Reproduce the material in full, unchanged.

▬▬▬▬▬▬▬▬▬▬

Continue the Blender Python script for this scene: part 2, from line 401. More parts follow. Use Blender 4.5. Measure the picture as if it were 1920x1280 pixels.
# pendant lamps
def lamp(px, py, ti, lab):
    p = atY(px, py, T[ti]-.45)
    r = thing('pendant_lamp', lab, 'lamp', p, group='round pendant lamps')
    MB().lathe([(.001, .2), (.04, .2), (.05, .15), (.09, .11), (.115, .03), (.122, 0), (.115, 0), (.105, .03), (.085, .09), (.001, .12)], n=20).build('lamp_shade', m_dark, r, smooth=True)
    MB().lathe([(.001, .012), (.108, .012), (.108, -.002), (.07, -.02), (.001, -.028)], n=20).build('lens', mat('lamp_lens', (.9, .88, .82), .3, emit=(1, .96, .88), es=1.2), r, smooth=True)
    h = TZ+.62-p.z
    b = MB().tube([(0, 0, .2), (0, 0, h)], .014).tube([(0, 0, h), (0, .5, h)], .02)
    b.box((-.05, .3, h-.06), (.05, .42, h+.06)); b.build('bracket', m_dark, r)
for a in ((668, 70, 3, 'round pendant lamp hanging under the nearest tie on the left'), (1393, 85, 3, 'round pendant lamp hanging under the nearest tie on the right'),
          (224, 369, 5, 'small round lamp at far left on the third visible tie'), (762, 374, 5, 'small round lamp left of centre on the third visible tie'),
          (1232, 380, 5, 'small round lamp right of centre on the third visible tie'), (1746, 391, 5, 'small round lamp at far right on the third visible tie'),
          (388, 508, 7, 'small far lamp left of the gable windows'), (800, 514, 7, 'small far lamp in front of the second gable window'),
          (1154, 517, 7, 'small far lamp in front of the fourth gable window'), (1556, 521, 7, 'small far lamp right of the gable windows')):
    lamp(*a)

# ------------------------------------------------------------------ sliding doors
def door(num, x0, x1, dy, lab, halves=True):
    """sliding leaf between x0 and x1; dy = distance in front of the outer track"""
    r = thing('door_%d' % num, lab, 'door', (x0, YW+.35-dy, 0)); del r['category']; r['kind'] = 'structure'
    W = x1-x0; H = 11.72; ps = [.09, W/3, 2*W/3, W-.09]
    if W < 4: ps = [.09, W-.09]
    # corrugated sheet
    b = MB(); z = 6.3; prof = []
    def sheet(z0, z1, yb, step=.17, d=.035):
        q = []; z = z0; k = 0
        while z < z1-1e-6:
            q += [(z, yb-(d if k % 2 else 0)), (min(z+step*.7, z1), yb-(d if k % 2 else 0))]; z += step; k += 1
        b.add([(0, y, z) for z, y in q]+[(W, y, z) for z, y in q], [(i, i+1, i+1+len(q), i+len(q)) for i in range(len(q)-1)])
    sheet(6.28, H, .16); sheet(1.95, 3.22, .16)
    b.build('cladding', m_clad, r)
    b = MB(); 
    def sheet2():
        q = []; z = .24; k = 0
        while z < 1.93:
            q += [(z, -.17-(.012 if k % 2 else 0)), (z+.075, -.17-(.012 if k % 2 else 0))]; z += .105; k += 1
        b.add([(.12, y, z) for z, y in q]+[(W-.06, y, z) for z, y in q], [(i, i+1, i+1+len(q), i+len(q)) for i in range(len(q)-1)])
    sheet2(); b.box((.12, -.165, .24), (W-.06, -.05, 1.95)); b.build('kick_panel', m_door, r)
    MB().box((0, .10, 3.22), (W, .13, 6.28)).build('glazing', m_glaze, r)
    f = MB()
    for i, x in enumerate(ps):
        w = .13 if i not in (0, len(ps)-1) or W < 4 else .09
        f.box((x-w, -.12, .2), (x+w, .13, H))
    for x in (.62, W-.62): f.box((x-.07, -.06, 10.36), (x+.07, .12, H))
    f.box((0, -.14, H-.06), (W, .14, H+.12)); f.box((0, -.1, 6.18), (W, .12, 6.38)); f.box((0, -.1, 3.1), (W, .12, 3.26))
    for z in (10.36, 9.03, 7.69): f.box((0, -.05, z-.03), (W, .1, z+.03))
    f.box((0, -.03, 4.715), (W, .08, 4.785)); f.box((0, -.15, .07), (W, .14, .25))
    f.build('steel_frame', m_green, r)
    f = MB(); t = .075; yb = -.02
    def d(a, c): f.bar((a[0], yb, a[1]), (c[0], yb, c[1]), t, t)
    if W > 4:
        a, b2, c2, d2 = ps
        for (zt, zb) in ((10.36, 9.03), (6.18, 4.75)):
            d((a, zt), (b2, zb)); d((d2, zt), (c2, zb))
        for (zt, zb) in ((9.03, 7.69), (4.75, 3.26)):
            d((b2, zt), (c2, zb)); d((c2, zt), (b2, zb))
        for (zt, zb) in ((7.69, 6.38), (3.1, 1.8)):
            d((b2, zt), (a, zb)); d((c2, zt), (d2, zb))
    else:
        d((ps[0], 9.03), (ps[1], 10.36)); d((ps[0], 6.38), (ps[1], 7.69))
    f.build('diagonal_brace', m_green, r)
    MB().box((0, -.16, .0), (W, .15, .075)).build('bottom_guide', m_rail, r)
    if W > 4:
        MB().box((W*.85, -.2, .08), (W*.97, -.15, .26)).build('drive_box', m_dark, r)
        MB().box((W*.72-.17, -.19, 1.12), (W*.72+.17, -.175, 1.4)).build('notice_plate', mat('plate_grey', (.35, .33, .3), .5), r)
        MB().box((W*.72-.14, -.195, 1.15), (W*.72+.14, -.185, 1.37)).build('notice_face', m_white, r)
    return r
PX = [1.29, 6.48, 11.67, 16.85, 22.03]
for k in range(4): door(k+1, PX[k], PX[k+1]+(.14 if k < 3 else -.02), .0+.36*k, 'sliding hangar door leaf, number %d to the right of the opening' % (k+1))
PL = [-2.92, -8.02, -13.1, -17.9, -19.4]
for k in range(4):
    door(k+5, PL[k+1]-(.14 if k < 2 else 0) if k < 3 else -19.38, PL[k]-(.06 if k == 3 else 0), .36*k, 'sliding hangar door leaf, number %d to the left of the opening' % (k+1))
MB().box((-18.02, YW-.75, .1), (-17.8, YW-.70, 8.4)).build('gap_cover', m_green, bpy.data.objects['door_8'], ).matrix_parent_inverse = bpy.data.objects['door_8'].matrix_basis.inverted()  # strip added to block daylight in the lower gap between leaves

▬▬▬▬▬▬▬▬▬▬

Complete response
Continue the Blender Python script for this scene: part 2, from line 401. More parts follow. Use Blender 4.5. Measure the picture as if it were 1920x1280 pixels.
# pendant lamps
def lamp(px, py, ti, lab):
    p = atY(px, py, T[ti]-.45)
    r = thing('pendant_lamp', lab, 'lamp', p, group='round pendant lamps')
    MB().lathe([(.001, .2), (.04, .2), (.05, .15), (.09, .11), (.115, .03), (.122, 0), (.115, 0), (.105, .03), (.085, .09), (.001, .12)], n=20).build('lamp_shade', m_dark, r, smooth=True)
    MB().lathe([(.001, .012), (.108, .012), (.108, -.002), (.07, -.02), (.001, -.028)], n=20).build('lens', mat('lamp_lens', (.9, .88, .82), .3, emit=(1, .96, .88), es=1.2), r, smooth=True)
    h = TZ+.62-p.z
    b = MB().tube([(0, 0, .2), (0, 0, h)], .014).tube([(0, 0, h), (0, .5, h)], .02)
    b.box((-.05, .3, h-.06), (.05, .42, h+.06)); b.build('bracket', m_dark, r)
for a in ((668, 70, 3, 'round pendant lamp hanging under the nearest tie on the left'), (1393, 85, 3, 'round pendant lamp hanging under the nearest tie on the right'),
          (224, 369, 5, 'small round lamp at far left on the third visible tie'), (762, 374, 5, 'small round lamp left of centre on the third visible tie'),
          (1232, 380, 5, 'small round lamp right of centre on the third visible tie'), (1746, 391, 5, 'small round lamp at far right on the third visible tie'),
          (388, 508, 7, 'small far lamp left of the gable windows'), (800, 514, 7, 'small far lamp in front of the second gable window'),
          (1154, 517, 7, 'small far lamp in front of the fourth gable window'), (1556, 521, 7, 'small far lamp right of the gable windows')):
    lamp(*a)

# ------------------------------------------------------------------ sliding doors
def door(num, x0, x1, dy, lab, halves=True):
    """sliding leaf between x0 and x1; dy = distance in front of the outer track"""
    r = thing('door_%d' % num, lab, 'door', (x0, YW+.35-dy, 0)); del r['category']; r['kind'] = 'structure'
    W = x1-x0; H = 11.72; ps = [.09, W/3, 2*W/3, W-.09]
    if W < 4: ps = [.09, W-.09]
    # corrugated sheet
    b = MB(); z = 6.3; prof = []
    def sheet(z0, z1, yb, step=.17, d=.035):
        q = []; z = z0; k = 0
        while z < z1-1e-6:
            q += [(z, yb-(d if k % 2 else 0)), (min(z+step*.7, z1), yb-(d if k % 2 else 0))]; z += step; k += 1
        b.add([(0, y, z) for z, y in q]+[(W, y, z) for z, y in q], [(i, i+1, i+1+len(q), i+len(q)) for i in range(len(q)-1)])
    sheet(6.28, H, .16); sheet(1.95, 3.22, .16)
    b.build('cladding', m_clad, r)
    b = MB(); 
    def sheet2():
        q = []; z = .24; k = 0
        while z < 1.93:
            q += [(z, -.17-(.012 if k % 2 else 0)), (z+.075, -.17-(.012 if k % 2 else 0))]; z += .105; k += 1
        b.add([(.12, y, z) for z, y in q]+[(W-.06, y, z) for z, y in q], [(i, i+1, i+1+len(q), i+len(q)) for i in range(len(q)-1)])
    sheet2(); b.box((.12, -.165, .24), (W-.06, -.05, 1.95)); b.build('kick_panel', m_door, r)
    MB().box((0, .10, 3.22), (W, .13, 6.28)).build('glazing', m_glaze, r)
    f = MB()
    for i, x in enumerate(ps):
        w = .13 if i not in (0, len(ps)-1) or W < 4 else .09
        f.box((x-w, -.12, .2), (x+w, .13, H))
    for x in (.62, W-.62): f.box((x-.07, -.06, 10.36), (x+.07, .12, H))
    f.box((0, -.14, H-.06), (W, .14, H+.12)); f.box((0, -.1, 6.18), (W, .12, 6.38)); f.box((0, -.1, 3.1), (W, .12, 3.26))
    for z in (10.36, 9.03, 7.69): f.box((0, -.05, z-.03), (W, .1, z+.03))
    f.box((0, -.03, 4.715), (W, .08, 4.785)); f.box((0, -.15, .07), (W, .14, .25))
    f.build('steel_frame', m_green, r)
    f = MB(); t = .075; yb = -.02
    def d(a, c): f.bar((a[0], yb, a[1]), (c[0], yb, c[1]), t, t)
    if W > 4:
        a, b2, c2, d2 = ps
        for (zt, zb) in ((10.36, 9.03), (6.18, 4.75)):
            d((a, zt), (b2, zb)); d((d2, zt), (c2, zb))
        for (zt, zb) in ((9.03, 7.69), (4.75, 3.26)):
            d((b2, zt), (c2, zb)); d((c2, zt), (b2, zb))
        for (zt, zb) in ((7.69, 6.38), (3.1, 1.8)):
            d((b2, zt), (a, zb)); d((c2, zt), (d2, zb))
    else:
        d((ps[0], 9.03), (ps[1], 10.36)); d((ps[0], 6.38), (ps[1], 7.69))
    f.build('diagonal_brace', m_green, r)
    MB().box((0, -.16, .0), (W, .15, .075)).build('bottom_guide', m_rail, r)
    if W > 4:
        MB().box((W*.85, -.2, .08), (W*.97, -.15, .26)).build('drive_box', m_dark, r)
        MB().box((W*.72-.17, -.19, 1.12), (W*.72+.17, -.175, 1.4)).build('notice_plate', mat('plate_grey', (.35, .33, .3), .5), r)
        MB().box((W*.72-.14, -.195, 1.15), (W*.72+.14, -.185, 1.37)).build('notice_face', m_white, r)
    return r
PX = [1.29, 6.48, 11.67, 16.85, 22.03]
for k in range(4): door(k+1, PX[k], PX[k+1]+(.14 if k < 3 else -.02), .0+.36*k, 'sliding hangar door leaf, number %d to the right of the opening' % (k+1))
PL = [-2.92, -8.02, -13.1, -17.9, -19.4]
for k in range(4):
    door(k+5, PL[k+1]-(.14 if k < 2 else 0) if k < 3 else -19.38, PL[k]-(.06 if k == 3 else 0), .36*k, 'sliding hangar door leaf, number %d to the left of the opening' % (k+1))
MB().box((-18.02, YW-.75, .1), (-17.8, YW-.70, 8.4)).build('gap_cover', m_green, bpy.data.objects['door_8'], ).matrix_parent_inverse = bpy.data.objects['door_8'].matrix_basis.inverted()  # strip added to block daylight in the lower gap between leaves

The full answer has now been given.